Like anything, doing the research is critical to getting the best solution at the best price. To find the best broadband provider best suited for you, you must know your needs first.

  • Do you just need Internet service?
  • Do you want a bundled Internet and phone service?
  • Are you a business and you want excellent up-time and fast access to help when it goes down? After all, time is money to any business.
  • Is the service for personal home use? You may want it to be cheap and you don't care too much about technical support access 24/7 or the occasional outage.

Answering these questions can help better position your research efforts to find the best broadband provider. Once you've done this research you will know what kinds of packages you are shopping for. All ISPs have a bewildering array of packages and plans, so it is best to have decided which type you want early on.

Find out who your neighbours may be using, as often an ISP's true access speed from one city may be totally different from another. It's all to do with the size of the access pipes from you to the Internet backbone. This could help you weed out the ones who may have great deals, but their links are clogged up as they may be oversubscribed. This is often the case, the cheapest is not often the fastest even though they will quote the same speed access as another ISP. Remember, the broadband access speed quoted by ISPs is the maximum access speed you can get, not the minimum.

Finding the best broadband service for you could be the key to a better Internet experience, and can even save you money over a dial-up service. Most people forget to add the phone call flag-fall when making a dial-up internet call to their cost of a dial-up service – this can be substantial.
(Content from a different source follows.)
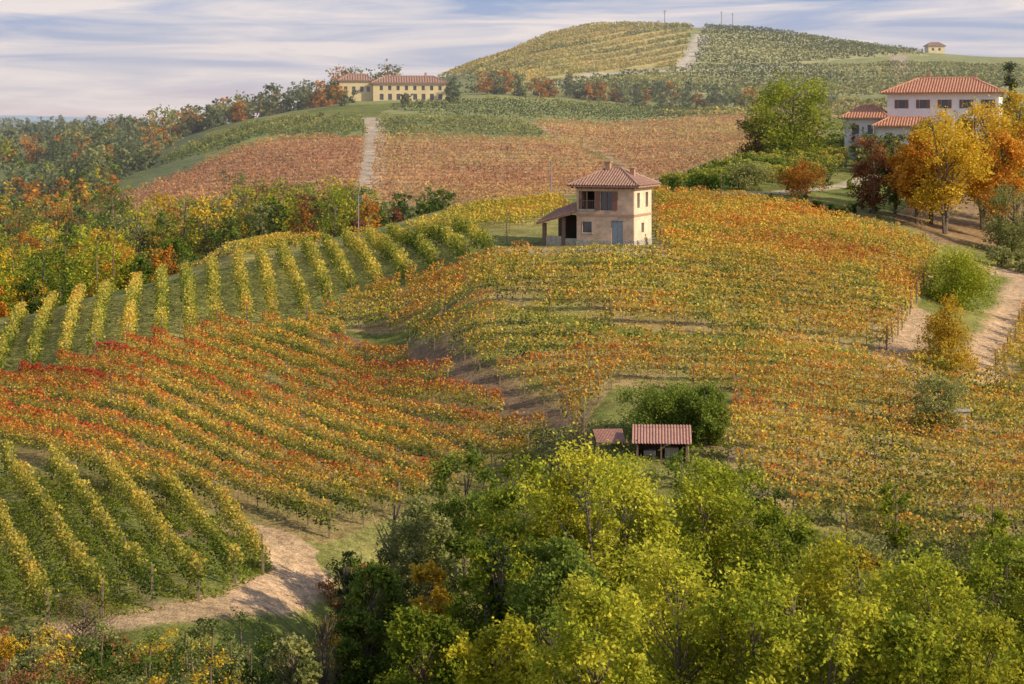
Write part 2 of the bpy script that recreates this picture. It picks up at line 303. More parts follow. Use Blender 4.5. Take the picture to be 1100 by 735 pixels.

One thing is for sure, most people who get away from dial-up for the first time, even if they have a very small bandwidth requirement, can't believe the speed and convenience difference.

When you go to broadband there is another significant benefit you may have not considered. It's called VoIP (Voice over Internet Protocol) or broadband phone, and it lets you use your standard telephone to dial and talk to anyone using the Internet as your "channel" of communication. Instead of dialling through Telstra's copper wires, you make calls through your broadband Internet service provider. The cost savings on phone calls can be enormous.